Best Coffee Grinders Under $200 (2026)
Under $200 is a real constraint in this category, not a token one — a lot of the grinders enthusiasts recommend most confidently sit north of $250, and the honest gap between a $180 grinder and a $500 one is smaller than the price difference implies, but it isn't zero. This guide sticks to what realistically lands at or near street price under $200, rather than stretching MSRP numbers to make a list look longer than it should.
Our top picks
Best Overall Under $200Baratza Encore ESPGood
Our score: 71 / 100
Best Hand Grinder Under $2001Zpresso J-MaxExcellent
Our score: 81 / 100
Best if You Can Stretch the BudgetDF64Good
Our score: 75 / 100
Baratza Encore ESP
Good
Our score: 71 / 100
Depending on retailer pricing and sales, the Encore ESP often lands right around or just under this budget, and it's the safest pick here — a real conical burr set tuned specifically for espresso, backed by a company with a genuine reputation for parts support that outlasts the warranty period.
1Zpresso J-Max
Excellent
Our score: 81 / 100
At its typical street price, the J-Max fits comfortably under this budget and delivers a grind range — espresso through French press — that no electric grinder near this price matches. The cost is your own time and effort at the crank, not your wallet.
DF64
Good
Our score: 75 / 100
The DF64 typically sits somewhere around $220-260 depending on retailer and current promotions, which puts it just past a strict $200 ceiling more often than not. We're including it anyway because it's close enough, and good enough, that if you can stretch by twenty or thirty dollars — or catch a sale — it's arguably the best grind quality per dollar in this entire guide, budget tier included.
How we chose
We looked at realistic street pricing rather than best-case discount pricing, since a grinder that "can" hit $200 during an occasional sale isn't the same as one that reliably does. Within that constraint, we prioritized grinders that don't feel like a compromise purely because of their price — each pick here does at least one thing as well as, or better than, grinders costing considerably more.
What to look for
What you're actually giving up at this price. Mostly polish and convenience, not core grind quality. The Encore ESP and J-Max both use genuinely well-regarded burr geometry; what they lack relative to pricier grinders is finish, dosing convenience, or (in the J-Max's case) a motor at all. That's a very different trade-off than a genuinely bad grinder that's merely cheap.

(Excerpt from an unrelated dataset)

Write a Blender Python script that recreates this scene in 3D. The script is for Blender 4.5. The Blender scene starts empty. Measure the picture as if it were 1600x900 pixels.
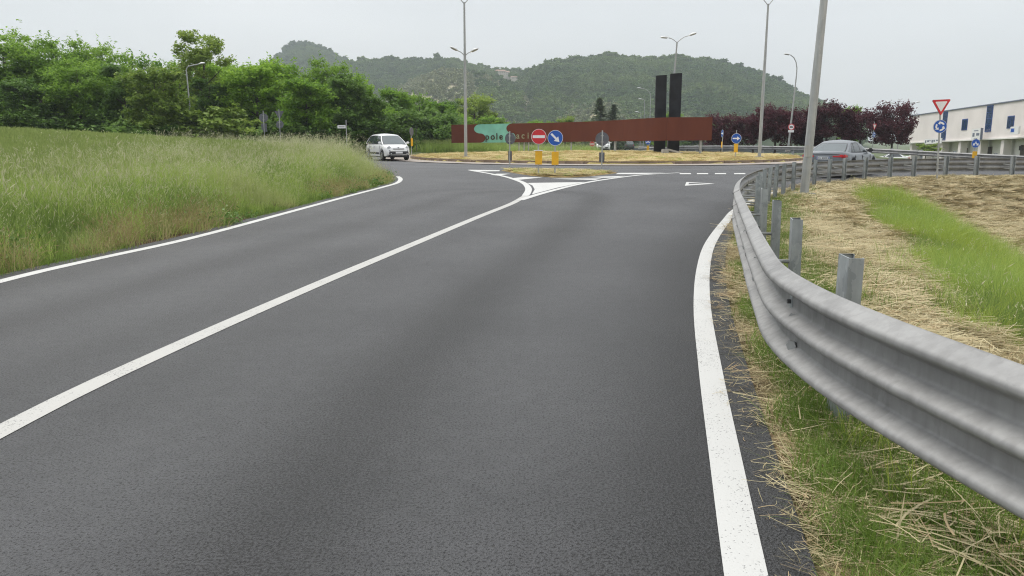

Hopper-fed convenience versus single-dose control. The Encore ESP lets you load beans and forget about it for days; the J-Max asks you to weigh and load a single dose every time, hand-crank included. Neither is wrong — it depends on whether your mornings favor speed or ritual.
Don't assume "under $200" means beginner-only. The J-Max in particular is a genuinely enthusiast-grade grinder that happens to sit at this price point — its click-adjustment range and low retention would be notable even at double the cost.
Watch for import and warranty variability. Budget-tier grinders, especially ones sold through multiple importers, can have inconsistent warranty support depending on exactly where you buy. Buy from an established retailer with clear return policies rather than the single cheapest listing you can find.
Factor in accessories honestly. A grinder that's $220 on paper but needs a $20 bellows to perform as advertised is really a $240 grinder. Price the whole real-world setup, not just the base unit, before deciding what actually fits your budget.
Frequently asked questions
Is the DF64 really under $200?
Usually not at full retail — it typically runs somewhere around $220-260 depending on the seller and any current promotions. We included it as a stretch pick because it's close enough, and good enough, to be worth the extra reach for a lot of buyers.
Is the Baratza Encore ESP good enough for someone serious about espresso, or just a beginner option?
It's a legitimately good grinder on its own merits, not just a stepping stone — plenty of serious home baristas run one happily for years before ever feeling the need to upgrade.
Is a hand grinder really competitive with electric grinders at this price?
The 1Zpresso J-Max genuinely is, and in some respects — grind range, retention — it beats electric grinders costing more. The trade is your own time and physical effort, not grind quality.
What am I giving up by staying under $200 instead of spending $400-500?
Mostly convenience and finish — faster dosing, hopper-fed daily use without a crank, marginally tighter particle consistency. The core grind quality gap is smaller than the price gap suggests for most home use cases.